* Records provided *
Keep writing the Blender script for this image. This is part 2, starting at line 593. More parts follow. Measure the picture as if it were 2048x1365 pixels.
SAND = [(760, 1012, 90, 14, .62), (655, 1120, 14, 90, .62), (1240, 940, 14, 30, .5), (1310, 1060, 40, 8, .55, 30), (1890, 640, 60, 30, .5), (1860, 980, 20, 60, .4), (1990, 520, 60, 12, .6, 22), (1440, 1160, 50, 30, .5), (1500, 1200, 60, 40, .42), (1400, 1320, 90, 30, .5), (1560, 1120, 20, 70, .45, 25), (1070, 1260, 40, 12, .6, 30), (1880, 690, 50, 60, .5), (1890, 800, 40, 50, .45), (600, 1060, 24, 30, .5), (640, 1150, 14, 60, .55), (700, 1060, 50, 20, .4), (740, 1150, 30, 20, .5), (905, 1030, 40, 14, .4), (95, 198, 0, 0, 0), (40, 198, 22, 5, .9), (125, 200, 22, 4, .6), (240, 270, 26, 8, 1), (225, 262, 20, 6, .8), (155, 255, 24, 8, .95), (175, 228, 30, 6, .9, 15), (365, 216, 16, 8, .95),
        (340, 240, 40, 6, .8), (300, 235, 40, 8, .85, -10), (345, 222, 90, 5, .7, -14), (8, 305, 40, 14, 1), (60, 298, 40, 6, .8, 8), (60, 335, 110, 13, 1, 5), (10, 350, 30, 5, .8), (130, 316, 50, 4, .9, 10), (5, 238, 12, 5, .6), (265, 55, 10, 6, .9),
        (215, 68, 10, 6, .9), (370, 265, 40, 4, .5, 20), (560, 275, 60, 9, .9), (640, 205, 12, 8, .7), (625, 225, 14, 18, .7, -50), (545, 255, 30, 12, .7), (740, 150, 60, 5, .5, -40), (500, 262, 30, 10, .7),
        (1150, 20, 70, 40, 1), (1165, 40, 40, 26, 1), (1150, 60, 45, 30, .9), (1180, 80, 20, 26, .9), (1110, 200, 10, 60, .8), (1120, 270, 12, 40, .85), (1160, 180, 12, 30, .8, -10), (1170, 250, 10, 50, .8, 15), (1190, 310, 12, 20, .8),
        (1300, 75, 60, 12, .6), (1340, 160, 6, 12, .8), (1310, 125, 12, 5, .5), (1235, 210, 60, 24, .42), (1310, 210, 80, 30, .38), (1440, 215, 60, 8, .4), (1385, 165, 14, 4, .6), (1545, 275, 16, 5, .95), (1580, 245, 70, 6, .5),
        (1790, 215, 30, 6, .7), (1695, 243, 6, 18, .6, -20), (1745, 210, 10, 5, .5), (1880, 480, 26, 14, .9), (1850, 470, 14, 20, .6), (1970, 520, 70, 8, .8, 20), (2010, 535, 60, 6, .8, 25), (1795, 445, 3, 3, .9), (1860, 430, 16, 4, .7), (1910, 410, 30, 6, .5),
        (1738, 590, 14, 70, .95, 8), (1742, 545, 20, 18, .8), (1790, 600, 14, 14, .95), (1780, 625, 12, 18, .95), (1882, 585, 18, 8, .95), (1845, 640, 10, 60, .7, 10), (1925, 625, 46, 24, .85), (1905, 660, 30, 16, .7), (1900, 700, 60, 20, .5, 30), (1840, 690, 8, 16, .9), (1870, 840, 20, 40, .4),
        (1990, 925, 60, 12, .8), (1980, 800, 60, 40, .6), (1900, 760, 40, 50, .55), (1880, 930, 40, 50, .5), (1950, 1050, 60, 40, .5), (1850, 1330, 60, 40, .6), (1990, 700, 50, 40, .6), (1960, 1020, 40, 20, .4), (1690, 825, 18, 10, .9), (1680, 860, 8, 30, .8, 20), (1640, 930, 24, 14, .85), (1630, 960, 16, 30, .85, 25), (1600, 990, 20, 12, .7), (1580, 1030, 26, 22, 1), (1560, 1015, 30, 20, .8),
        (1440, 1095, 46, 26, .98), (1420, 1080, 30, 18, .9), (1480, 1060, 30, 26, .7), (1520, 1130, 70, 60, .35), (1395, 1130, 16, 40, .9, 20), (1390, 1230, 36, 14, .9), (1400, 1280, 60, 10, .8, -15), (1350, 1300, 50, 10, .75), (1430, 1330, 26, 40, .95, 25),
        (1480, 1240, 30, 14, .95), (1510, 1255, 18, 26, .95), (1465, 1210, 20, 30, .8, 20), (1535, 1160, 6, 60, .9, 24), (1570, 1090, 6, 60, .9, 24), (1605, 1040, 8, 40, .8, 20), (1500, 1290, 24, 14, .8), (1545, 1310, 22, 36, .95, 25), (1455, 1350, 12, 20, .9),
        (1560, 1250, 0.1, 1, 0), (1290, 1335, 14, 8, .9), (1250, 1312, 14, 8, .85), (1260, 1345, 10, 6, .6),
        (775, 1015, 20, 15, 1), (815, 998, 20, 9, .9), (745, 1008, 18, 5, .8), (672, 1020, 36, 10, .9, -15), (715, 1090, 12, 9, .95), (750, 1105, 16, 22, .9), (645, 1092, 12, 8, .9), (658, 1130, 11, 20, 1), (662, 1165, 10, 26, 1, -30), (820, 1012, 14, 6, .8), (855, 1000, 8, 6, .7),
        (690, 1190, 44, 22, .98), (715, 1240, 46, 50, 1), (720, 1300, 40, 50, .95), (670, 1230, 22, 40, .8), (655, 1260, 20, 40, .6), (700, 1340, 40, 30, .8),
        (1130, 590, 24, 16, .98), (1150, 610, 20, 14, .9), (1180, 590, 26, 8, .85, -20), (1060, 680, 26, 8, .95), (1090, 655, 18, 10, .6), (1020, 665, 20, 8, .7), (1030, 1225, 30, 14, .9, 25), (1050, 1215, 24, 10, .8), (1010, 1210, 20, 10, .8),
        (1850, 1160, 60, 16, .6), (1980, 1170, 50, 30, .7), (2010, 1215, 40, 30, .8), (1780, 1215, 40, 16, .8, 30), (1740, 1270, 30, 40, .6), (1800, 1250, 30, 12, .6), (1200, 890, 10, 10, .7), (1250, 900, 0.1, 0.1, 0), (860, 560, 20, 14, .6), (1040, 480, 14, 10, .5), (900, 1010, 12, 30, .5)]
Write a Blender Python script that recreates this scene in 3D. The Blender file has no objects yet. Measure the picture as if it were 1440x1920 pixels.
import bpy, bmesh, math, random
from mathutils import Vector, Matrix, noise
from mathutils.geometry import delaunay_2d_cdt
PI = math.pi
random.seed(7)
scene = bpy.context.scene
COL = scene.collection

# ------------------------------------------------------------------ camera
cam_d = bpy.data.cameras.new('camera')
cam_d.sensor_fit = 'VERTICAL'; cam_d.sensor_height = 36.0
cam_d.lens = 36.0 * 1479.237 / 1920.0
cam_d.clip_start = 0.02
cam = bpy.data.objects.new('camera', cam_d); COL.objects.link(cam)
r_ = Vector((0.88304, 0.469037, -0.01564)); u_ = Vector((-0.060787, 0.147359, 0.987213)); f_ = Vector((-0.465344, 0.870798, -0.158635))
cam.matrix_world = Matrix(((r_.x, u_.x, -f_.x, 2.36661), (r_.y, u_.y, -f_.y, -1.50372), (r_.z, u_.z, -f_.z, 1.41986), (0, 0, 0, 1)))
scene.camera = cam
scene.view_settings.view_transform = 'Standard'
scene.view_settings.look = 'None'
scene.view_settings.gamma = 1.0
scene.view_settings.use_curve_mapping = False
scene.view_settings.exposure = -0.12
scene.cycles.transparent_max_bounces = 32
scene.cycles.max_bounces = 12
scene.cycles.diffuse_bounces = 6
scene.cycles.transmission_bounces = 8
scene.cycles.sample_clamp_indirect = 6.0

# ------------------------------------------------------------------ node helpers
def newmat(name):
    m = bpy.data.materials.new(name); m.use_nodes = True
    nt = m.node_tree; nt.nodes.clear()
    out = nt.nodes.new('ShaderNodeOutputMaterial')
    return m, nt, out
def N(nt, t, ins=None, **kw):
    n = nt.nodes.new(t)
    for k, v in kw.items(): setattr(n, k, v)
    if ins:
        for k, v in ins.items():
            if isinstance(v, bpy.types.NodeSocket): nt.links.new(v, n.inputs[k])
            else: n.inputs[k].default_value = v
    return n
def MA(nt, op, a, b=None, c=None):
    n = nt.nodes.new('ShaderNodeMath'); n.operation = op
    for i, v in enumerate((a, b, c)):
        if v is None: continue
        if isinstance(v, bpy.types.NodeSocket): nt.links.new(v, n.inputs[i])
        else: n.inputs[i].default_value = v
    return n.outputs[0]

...

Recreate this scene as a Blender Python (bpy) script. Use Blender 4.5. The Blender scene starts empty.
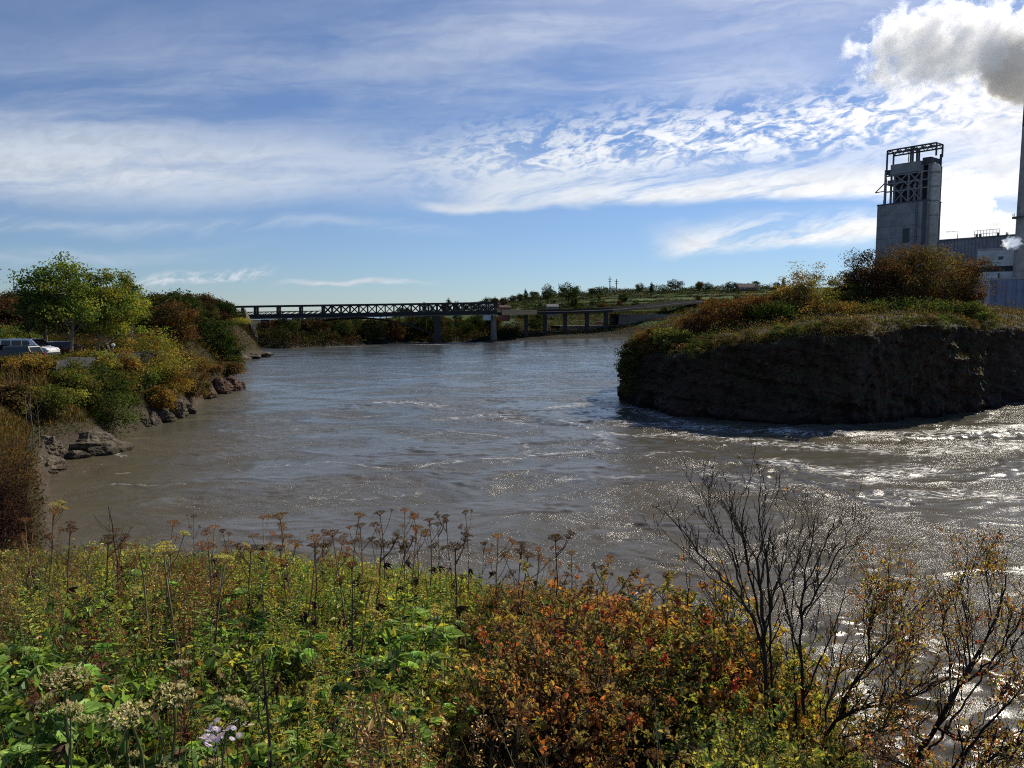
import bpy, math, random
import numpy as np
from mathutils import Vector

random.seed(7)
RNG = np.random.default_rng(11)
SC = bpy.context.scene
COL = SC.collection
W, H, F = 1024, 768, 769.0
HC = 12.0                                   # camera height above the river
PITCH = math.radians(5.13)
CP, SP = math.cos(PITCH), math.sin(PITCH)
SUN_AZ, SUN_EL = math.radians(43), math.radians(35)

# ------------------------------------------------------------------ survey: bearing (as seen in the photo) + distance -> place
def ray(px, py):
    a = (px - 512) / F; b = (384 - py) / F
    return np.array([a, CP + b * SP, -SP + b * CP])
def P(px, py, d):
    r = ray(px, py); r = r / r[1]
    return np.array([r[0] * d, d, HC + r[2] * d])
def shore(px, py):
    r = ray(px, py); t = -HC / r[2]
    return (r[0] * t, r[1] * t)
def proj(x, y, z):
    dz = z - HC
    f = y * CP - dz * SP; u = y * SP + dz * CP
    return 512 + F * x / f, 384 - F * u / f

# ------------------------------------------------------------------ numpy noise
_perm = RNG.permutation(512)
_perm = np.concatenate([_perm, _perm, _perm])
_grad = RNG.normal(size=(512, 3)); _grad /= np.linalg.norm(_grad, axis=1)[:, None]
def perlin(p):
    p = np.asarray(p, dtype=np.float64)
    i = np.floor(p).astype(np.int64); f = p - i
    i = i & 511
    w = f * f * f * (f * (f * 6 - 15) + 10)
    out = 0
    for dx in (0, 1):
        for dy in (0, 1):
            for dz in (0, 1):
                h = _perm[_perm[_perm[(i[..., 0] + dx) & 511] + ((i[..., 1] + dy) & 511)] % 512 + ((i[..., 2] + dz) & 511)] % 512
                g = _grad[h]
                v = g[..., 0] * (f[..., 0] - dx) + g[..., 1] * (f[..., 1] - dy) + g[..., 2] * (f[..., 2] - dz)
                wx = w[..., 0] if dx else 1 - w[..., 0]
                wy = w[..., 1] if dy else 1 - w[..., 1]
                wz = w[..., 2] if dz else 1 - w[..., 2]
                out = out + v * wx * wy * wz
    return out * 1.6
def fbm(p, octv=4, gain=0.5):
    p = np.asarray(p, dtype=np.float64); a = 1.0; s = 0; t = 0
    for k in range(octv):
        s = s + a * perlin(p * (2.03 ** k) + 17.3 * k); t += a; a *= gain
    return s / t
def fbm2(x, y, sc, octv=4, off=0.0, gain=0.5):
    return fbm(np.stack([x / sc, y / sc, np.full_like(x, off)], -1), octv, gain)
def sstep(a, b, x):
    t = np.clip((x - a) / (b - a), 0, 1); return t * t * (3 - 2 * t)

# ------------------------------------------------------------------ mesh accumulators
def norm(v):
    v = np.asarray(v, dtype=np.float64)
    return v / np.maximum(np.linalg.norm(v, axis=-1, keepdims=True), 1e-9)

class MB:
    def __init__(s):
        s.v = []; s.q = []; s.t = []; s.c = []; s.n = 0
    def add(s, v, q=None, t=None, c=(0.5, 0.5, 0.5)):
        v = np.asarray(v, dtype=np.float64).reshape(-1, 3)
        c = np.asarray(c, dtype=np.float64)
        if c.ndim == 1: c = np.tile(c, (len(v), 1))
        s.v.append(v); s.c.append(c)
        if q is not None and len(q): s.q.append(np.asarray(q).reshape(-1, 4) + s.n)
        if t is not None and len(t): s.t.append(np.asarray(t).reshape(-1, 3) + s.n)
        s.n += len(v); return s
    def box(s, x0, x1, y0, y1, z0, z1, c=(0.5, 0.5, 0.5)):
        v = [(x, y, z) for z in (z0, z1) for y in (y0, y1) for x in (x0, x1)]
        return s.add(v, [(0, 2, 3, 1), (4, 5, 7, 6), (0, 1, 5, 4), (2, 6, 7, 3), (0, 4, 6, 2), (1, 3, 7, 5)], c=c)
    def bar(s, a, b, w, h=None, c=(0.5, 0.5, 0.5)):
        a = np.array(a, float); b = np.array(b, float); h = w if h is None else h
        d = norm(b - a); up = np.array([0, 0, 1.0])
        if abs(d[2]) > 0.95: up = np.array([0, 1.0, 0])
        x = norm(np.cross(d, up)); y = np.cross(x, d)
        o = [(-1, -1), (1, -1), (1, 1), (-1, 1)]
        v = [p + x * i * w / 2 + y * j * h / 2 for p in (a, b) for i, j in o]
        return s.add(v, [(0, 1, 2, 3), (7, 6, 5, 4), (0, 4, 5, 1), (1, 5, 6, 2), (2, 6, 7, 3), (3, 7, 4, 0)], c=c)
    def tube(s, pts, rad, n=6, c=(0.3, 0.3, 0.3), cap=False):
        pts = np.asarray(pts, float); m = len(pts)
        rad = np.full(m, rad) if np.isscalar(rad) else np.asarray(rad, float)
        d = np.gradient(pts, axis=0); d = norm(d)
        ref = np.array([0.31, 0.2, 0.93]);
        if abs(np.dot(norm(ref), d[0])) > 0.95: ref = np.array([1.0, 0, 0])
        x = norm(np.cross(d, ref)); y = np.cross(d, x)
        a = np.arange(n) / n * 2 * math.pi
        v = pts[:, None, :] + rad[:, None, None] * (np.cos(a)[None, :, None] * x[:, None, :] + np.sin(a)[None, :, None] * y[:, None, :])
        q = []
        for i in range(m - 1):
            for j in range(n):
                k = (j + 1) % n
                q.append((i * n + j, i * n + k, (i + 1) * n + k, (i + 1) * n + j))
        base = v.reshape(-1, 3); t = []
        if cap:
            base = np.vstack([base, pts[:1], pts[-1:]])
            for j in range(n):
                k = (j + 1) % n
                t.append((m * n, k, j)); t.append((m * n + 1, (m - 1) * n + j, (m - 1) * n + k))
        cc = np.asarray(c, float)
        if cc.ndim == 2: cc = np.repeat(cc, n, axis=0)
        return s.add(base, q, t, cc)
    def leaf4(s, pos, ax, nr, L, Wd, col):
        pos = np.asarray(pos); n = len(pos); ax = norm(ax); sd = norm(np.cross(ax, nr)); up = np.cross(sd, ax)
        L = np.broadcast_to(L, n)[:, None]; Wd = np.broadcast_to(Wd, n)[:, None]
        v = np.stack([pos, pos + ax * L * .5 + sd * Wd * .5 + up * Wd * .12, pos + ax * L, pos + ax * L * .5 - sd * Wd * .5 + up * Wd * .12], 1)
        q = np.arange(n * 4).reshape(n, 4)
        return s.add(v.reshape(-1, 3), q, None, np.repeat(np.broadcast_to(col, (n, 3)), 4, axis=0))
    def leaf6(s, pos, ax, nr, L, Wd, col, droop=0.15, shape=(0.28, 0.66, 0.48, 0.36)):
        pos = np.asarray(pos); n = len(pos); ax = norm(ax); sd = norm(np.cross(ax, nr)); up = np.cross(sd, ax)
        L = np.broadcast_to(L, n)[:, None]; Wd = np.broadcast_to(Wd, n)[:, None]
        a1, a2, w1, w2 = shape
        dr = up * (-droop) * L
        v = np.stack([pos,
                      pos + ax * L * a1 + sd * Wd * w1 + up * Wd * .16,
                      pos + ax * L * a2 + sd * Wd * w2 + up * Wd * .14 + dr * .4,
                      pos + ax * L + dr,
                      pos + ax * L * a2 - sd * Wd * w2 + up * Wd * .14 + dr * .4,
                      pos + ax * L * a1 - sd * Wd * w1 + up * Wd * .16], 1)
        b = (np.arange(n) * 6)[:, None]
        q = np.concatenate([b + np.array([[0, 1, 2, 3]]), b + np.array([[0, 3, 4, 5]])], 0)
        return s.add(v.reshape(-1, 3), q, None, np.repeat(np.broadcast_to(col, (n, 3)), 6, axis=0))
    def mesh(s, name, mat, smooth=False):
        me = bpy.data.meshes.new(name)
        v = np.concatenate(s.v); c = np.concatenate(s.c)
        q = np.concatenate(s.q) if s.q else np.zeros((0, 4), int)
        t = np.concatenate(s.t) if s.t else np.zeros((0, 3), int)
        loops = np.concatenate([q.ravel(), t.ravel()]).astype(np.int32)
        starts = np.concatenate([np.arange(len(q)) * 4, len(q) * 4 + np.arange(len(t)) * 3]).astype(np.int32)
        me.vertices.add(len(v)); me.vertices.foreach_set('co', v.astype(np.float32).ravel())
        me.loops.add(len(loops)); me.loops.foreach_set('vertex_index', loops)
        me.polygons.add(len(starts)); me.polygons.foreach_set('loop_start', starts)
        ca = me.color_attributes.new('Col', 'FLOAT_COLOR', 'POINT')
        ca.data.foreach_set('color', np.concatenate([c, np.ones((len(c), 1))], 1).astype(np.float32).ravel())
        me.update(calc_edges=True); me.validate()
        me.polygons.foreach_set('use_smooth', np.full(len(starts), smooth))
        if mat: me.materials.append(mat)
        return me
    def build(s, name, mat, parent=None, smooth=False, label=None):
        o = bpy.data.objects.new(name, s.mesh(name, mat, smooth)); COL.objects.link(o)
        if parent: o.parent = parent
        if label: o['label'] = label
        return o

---

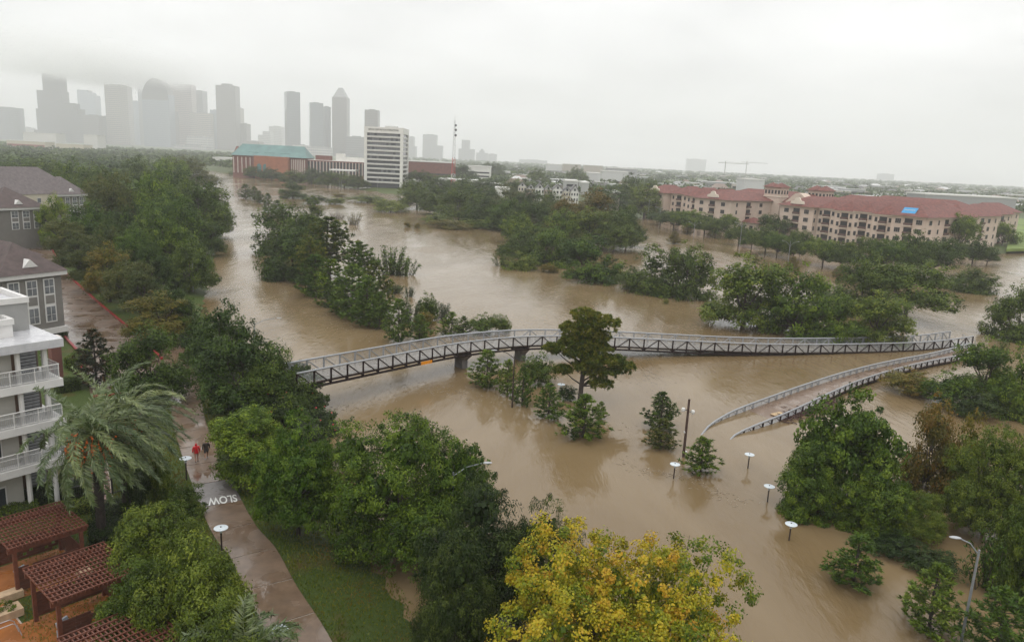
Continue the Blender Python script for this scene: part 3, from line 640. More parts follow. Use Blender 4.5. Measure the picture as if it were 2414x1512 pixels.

* Directions for this task *
Above this task is a listing with pictures in it. Retype only the lines from the one containing "Recreate this scene" through the one containing "return 512 + F * x / f, 384 - F * u / f", both included, and not the pictures.

* Final answer *
Recreate this scene as a Blender Python (bpy) script. Use Blender 4.5. The Blender scene starts empty.
import bpy, math, random
import numpy as np
from mathutils import Vector

random.seed(7)
RNG = np.random.default_rng(11)
SC = bpy.context.scene
COL = SC.collection
W, H, F = 1024, 768, 769.0
HC = 12.0                                   # camera height above the river
PITCH = math.radians(5.13)
CP, SP = math.cos(PITCH), math.sin(PITCH)
SUN_AZ, SUN_EL = math.radians(43), math.radians(35)

# ------------------------------------------------------------------ survey: bearing (as seen in the photo) + distance -> place
def ray(px, py):
    a = (px - 512) / F; b = (384 - py) / F
    return np.array([a, CP + b * SP, -SP + b * CP])
def P(px, py, d):
    r = ray(px, py); r = r / r[1]
    return np.array([r[0] * d, d, HC + r[2] * d])
def shore(px, py):
    r = ray(px, py); t = -HC / r[2]
    return (r[0] * t, r[1] * t)
def proj(x, y, z):
    dz = z - HC
    f = y * CP - dz * SP; u = y * SP + dz * CP
    return 512 + F * x / f, 384 - F * u / f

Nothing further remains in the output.